Sunday, 23 November 2008

Checking In

It's been a couple of weeks since last officially checking in. I was having trouble staying on track, and honestly, it's hard to check in when you feel like you are spiralling down.

In spite of not visibly connecting though, I was helped by thinking about the fact that on January 1st I started a journey on this blog in a desperate need for accountability and support, without condemnation or guilt.

I looked at a photo I took of myself at that point. Although I was only about 8 pounds heavier then, they were "tipping point" pounds, with which I began to feel frumpy and fat. And I was slowly but surely, on the way up. With losing those few pounds I am not noticably fat, but I still have clothes I can't wear because they are too small. I need to lose another 10lb.

The last two Tuesday's, when I didn't record my weight here, it was 154 and 154.6. If this blog didn't exist, I know that I would have continued with the abandoned eating patterns that were taking hold again. I'd been to a work training where there the meals were delicious and plentiful and I was falling prey to binging on chocolate and cookies at home.
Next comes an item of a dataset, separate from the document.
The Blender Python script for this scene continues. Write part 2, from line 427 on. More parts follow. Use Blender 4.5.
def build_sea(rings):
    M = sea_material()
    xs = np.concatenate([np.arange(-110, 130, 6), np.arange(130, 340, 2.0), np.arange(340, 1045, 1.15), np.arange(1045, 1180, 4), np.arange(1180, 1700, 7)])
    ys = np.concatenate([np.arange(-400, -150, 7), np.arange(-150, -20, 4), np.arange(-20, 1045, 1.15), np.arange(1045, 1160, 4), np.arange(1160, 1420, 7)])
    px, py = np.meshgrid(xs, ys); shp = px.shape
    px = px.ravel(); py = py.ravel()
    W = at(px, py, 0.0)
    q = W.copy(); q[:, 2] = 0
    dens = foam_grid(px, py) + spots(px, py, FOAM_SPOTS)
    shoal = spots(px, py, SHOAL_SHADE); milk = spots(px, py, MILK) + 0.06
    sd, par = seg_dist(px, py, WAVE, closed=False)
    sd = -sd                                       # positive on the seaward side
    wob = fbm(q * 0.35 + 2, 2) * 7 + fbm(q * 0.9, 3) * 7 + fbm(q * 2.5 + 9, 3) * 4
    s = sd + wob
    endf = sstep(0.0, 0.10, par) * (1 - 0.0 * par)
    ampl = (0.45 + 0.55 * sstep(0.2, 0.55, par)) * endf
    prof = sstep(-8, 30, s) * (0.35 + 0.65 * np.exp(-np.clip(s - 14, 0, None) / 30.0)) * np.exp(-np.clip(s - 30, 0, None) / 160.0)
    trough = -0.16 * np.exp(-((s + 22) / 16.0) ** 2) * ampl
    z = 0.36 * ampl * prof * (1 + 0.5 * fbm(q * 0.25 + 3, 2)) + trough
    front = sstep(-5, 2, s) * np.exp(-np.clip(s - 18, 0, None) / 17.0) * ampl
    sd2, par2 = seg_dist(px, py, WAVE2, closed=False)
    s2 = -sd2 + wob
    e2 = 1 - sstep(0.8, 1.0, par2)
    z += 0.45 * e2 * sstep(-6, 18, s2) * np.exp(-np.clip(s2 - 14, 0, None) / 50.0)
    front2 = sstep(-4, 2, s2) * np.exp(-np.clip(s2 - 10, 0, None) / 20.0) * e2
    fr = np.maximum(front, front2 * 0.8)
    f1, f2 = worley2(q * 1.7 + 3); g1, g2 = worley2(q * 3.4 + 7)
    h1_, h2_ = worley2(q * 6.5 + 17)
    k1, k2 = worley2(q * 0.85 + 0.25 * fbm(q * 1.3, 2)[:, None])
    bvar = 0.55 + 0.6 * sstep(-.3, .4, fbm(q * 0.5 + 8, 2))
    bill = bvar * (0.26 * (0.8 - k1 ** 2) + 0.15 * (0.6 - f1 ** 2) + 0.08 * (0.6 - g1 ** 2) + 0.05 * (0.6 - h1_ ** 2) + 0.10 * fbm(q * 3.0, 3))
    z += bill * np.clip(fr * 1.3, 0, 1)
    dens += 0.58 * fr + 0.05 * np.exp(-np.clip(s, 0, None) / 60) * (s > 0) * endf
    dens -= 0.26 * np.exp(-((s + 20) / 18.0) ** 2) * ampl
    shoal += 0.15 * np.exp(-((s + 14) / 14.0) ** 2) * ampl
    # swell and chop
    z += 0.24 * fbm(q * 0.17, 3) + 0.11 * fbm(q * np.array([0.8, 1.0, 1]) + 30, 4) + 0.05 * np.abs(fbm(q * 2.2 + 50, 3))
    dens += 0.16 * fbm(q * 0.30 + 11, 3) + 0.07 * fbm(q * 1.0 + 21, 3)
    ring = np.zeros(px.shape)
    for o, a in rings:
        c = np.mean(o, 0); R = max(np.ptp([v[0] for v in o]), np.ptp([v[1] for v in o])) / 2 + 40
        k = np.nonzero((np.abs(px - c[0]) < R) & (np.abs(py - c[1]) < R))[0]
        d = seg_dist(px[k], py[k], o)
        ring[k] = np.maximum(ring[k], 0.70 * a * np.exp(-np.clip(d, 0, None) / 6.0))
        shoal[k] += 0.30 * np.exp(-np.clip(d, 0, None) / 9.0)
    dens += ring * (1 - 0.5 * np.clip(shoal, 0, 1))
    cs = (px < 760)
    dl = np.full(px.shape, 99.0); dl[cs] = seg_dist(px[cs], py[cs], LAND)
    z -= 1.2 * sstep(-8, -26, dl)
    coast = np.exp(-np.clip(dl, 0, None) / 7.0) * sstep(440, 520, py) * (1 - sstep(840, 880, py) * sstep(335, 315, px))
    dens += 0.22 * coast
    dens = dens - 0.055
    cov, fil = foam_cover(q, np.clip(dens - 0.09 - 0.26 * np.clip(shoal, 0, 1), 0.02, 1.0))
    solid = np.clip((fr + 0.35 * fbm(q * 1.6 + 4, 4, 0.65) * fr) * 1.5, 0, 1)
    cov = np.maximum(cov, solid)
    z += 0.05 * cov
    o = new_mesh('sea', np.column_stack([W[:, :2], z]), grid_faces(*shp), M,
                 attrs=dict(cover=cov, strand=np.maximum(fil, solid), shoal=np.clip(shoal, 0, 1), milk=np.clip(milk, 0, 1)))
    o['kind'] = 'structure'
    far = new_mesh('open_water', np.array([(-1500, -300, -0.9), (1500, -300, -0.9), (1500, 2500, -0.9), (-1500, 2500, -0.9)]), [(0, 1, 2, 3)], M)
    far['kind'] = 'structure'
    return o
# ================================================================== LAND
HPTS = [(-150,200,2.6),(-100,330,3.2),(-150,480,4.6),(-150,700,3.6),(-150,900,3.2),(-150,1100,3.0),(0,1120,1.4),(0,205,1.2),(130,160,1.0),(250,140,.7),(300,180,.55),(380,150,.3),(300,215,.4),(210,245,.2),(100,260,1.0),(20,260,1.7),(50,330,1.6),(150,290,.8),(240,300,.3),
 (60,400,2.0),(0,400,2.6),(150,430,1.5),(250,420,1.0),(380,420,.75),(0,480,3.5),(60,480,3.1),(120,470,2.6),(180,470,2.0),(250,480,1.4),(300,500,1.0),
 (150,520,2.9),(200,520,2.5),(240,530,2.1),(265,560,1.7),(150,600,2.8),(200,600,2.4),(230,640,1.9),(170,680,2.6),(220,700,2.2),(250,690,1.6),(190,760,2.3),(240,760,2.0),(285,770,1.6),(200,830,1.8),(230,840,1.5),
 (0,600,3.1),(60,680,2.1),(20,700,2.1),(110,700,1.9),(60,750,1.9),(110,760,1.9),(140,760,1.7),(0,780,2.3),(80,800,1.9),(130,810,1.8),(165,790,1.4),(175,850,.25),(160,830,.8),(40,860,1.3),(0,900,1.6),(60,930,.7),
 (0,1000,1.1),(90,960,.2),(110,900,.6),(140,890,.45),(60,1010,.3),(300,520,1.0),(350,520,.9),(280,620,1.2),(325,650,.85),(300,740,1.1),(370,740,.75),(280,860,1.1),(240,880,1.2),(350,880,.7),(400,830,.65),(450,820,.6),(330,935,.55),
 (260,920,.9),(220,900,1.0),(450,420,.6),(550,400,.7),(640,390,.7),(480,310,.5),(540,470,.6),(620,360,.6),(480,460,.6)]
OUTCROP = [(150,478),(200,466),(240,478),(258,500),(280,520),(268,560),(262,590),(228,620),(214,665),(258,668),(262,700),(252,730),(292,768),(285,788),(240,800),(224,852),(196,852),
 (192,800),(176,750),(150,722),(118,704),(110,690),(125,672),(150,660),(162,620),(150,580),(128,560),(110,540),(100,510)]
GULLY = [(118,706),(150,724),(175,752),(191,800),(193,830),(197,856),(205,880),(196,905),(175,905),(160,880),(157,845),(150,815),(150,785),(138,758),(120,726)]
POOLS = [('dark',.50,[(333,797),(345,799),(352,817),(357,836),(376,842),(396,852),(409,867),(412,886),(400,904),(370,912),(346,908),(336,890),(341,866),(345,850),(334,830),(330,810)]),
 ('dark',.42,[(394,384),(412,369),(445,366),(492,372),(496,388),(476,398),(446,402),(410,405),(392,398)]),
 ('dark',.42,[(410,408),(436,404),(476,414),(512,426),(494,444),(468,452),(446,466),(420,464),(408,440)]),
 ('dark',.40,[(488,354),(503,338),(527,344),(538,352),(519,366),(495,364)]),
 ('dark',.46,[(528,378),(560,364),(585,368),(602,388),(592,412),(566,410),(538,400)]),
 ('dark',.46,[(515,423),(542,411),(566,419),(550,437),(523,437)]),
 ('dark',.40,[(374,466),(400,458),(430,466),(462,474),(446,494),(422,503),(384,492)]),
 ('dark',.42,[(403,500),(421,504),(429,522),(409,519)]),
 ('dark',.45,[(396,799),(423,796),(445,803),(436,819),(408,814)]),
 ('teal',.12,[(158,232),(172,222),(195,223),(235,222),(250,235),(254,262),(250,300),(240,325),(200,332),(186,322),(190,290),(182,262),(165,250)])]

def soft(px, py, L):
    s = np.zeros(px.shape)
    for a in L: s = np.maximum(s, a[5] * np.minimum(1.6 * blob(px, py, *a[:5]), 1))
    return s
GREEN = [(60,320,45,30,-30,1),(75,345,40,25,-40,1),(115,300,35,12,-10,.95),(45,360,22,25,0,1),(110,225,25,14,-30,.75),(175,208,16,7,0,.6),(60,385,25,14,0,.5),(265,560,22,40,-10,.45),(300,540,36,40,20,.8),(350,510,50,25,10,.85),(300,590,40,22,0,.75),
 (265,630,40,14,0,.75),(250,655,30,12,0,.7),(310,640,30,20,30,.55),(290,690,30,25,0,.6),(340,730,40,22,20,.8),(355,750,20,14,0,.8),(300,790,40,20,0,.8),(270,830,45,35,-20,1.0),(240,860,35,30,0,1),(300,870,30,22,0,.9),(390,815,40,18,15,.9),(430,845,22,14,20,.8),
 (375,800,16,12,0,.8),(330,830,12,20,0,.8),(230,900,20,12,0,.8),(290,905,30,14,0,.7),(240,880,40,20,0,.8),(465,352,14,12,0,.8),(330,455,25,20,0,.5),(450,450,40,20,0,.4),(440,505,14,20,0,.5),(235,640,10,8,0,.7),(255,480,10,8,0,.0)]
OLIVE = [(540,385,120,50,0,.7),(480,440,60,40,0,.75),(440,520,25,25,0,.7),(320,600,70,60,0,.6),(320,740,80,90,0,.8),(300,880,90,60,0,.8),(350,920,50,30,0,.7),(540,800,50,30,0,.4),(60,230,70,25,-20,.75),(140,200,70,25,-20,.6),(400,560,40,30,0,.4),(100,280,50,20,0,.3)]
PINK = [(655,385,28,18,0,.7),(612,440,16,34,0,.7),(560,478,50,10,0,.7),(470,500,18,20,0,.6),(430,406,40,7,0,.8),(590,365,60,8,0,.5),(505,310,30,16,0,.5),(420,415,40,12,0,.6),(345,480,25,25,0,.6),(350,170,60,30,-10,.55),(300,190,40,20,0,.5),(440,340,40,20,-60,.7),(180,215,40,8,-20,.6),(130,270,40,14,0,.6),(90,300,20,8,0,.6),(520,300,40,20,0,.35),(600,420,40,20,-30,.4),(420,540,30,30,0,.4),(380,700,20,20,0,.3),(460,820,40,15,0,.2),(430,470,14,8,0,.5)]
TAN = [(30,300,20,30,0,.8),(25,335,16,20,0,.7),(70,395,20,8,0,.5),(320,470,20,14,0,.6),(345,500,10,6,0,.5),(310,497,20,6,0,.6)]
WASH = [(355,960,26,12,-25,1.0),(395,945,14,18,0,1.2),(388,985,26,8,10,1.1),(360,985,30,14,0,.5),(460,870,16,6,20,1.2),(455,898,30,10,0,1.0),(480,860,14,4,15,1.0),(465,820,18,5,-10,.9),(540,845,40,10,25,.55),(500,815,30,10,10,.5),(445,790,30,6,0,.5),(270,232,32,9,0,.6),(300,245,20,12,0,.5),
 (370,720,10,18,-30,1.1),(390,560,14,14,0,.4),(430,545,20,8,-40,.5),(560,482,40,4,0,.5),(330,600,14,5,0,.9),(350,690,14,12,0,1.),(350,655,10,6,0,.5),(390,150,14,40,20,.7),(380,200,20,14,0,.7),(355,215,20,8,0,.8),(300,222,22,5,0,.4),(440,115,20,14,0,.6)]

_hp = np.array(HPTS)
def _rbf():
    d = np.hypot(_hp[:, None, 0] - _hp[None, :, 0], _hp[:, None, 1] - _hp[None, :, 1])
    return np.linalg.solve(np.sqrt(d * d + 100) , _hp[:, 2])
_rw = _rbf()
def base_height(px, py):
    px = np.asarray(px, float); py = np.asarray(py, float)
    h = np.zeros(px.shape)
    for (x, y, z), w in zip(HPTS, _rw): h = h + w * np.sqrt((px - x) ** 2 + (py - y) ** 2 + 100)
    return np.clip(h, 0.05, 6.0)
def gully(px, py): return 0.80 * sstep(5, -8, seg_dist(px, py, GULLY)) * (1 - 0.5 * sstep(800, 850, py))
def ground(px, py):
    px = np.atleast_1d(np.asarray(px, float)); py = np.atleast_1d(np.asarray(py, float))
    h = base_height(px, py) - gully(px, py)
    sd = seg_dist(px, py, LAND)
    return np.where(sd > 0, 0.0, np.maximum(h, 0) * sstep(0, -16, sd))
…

Looking at the photo of myself, reminded me that I would hate to regain those pounds, and furthermore I want to carry on with the journey of losing more of them. So I have got back on the horse this week and eaten more moderately, while still enjoying good food.

I have not done any exercise friends. The snow has landed in Ontario and it is so much easier to stay snugly inside and to focus on all that I have to do. I am very busy right now with the extra load of Christmas preparations but I need to do something to get moving. I will try to get moving this week.

Today my weight is down but it isn't my official day to report until Tuesday so it doesn't count. I might go up by then, although I hope not. Hey, it might even go down! How is the rest of the gang doing? Please let me know.